Arts restaurant review

Finding Taiwan in Allston

Authentic fried steam buns, pineapple chicken, and more

6378 jojo
Jojo Taipei, a Taiwanese restaurant in Allston.
Rex Lam—The Tech

Jojo Taipei

103 Brighton Ave, Allston

Monday – Saturday 11:30 a.m. – 11 p.m., Sunday 11:30 a.m. - 10 p.m.

I was really happy when I first heard that the Boston West Saferide had changed its route. It meant that it would be much easier to get to Allston, the liveliest hub of Asian restaurants in the area. Unlike Chinatown, where the majority of places serve Cantonese or Taiwanese cuisine, Allston is a true melting pot of various Asian cuisines. If you are craving Asian food but do not know exactly what you want, I suggest that you just hop on the Boston West and explore what Allston has to offer.
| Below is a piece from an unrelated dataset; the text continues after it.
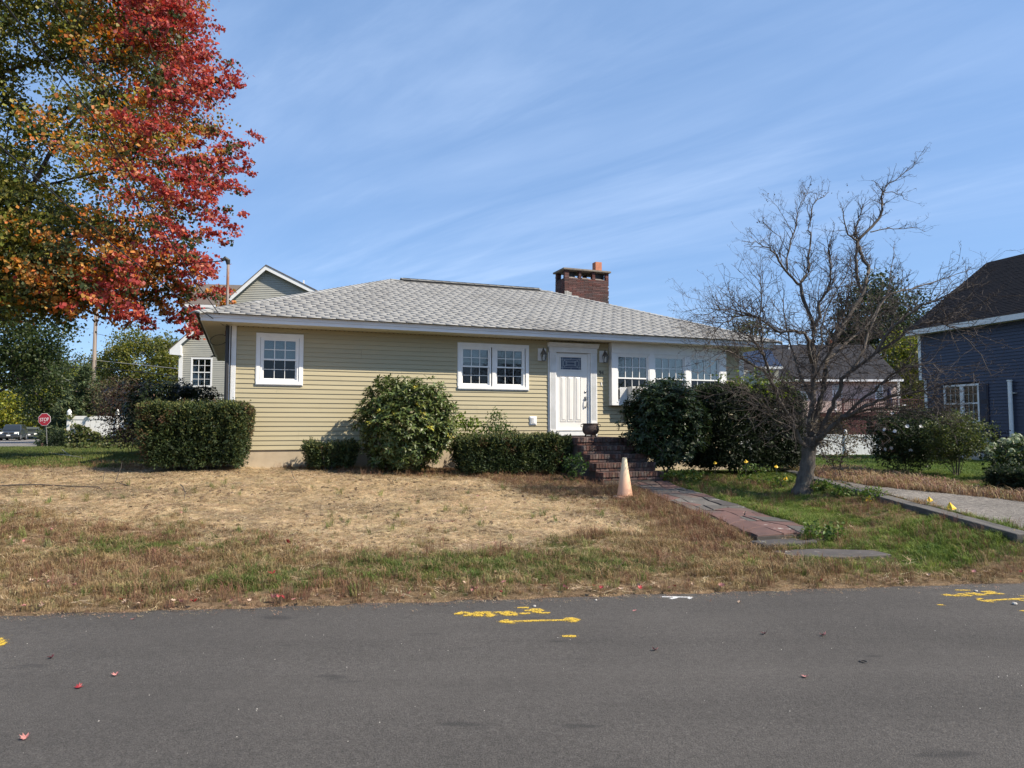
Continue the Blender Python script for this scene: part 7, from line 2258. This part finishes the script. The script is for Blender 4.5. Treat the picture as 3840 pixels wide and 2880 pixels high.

One of the most notable restaurants there is Jojo Taipei, which you may have heard of since it is a popular choice for on-campus catering. I went there on a Friday night, and the place was packed. I ended up waiting for about 40 minutes before being seated, but I was very impressed with how the staff handled the large crowd. I noticed that it was standard practice for parties waiting in line to place their orders so that they would get their dishes immediately when the table was ready. By the time I decided what dishes to order, the wait was almost over. It also helped that the restaurant had a warm and homey décor, and was small enough that I could see everyone as I stood by the counter.

Known for being one of the more authentic Taiwanese restaurants in Boston, Jojo Taipei offers a large selection of traditional dishes. Whether you are trying Taiwanese food for the first time, or longing for food your parents make at home, this place should be a safe choice.

For appetizers, I ordered fried steam buns and a pancake with scallions and roasted beef. Both were absolutely amazing. The steam buns were golden, layered, crispy on the outside, and soft on the inside. It was obvious that a lot of effort was put into making them. I was expecting a letdown after the steam buns, but the pancake was equally tasty, and much more than a standard scallion pancake.

A Chinese dinner rarely feels complete unless you have rice or noodles, so I also ordered wonton noodle soup and stewed minced pork over rice. I was struck by the strong taste of sesame oil in the noodle soup. Otherwise, the noodles and the wontons were good but not extraordinary. On the other hand, I loved the minced pork rice, which has enough flavor to eat by itself, but is also light enough to eat with heavier dishes.

Finally, I had Ma Po tofu and pineapple crispy chicken. The former is a popular spicy tofu dish. As someone who cannot handle extremely spicy food, I ordered the mild version and found it to be delicious. If you are used to challenging your taste buds, I recommend the normal version, which I hear is very spicy. In stark contrast to the tofu, the chicken was sweet and sour. Although I would say that “crispy” is a misnomer, I enjoyed the popcorn-sized pieces of chicken and the refreshing taste of pineapples.

All in all, Jojo Taipei offers a variety of very high-quality Taiwanese dishes. In particular, the fried steam buns and the pancake were some of the best appetizers I have had. Furthermore, although the wait can be long during peak hours, the waiters do not rush you through your dinner, so you can enjoy your time with friends. One last thing — they offer a 10 percent discount if you pay in cash. I did that and left with literally no money in my wallet, but no regrets.